"Female CEO Selection: Does the Glass Cliff Exist?" by Xiaoxiao Li et al.
June 23, 2025: Cultural Competence & Global Mindset Article 4
💡 Big Idea
The “glass cliff” phenomenon, which claims women are more likely to be elevated to leadership positions during company crises, does not hold up under rigorous scrutiny of U.S. corporate data.
📖 Summary
This comprehensive study examined over 10,000 CEO appointments from 1998 to 2022, including 526 female CEO appointments, to test whether women are disproportionately selected for leadership roles during precarious times. Using multiple measures of company distress (financial performance, market volatility and probability of default), the researchers found no clear evidence supporting the glass cliff effect. In fact, when significant patterns emerged, they pointed in the opposite direction.
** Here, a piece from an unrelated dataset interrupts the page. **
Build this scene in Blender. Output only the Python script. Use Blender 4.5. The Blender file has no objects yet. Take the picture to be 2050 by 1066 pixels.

Companies with better financial health and lower risk were more likely to appoint female CEOs. The study used advanced statistical methods and examined various subgroups by industry, company size and time periods. The results consistently suggested that earlier supportive findings may have been shaped by smaller datasets or narrow methodological choices.
🎯 Why It Matters
For executives and board members, this research challenges a persistent narrative that may unfairly stigmatize female leadership appointments. Rather than seeing women as leaders brought in to rescue failing companies, the evidence shows that healthier companies are actually more inclined to promote women to the CEO role. This finding should influence more equitable leadership succession planning and help organizations recognize that gender diversity in executive roles is not about crisis response. It is about building and sustaining long-term success.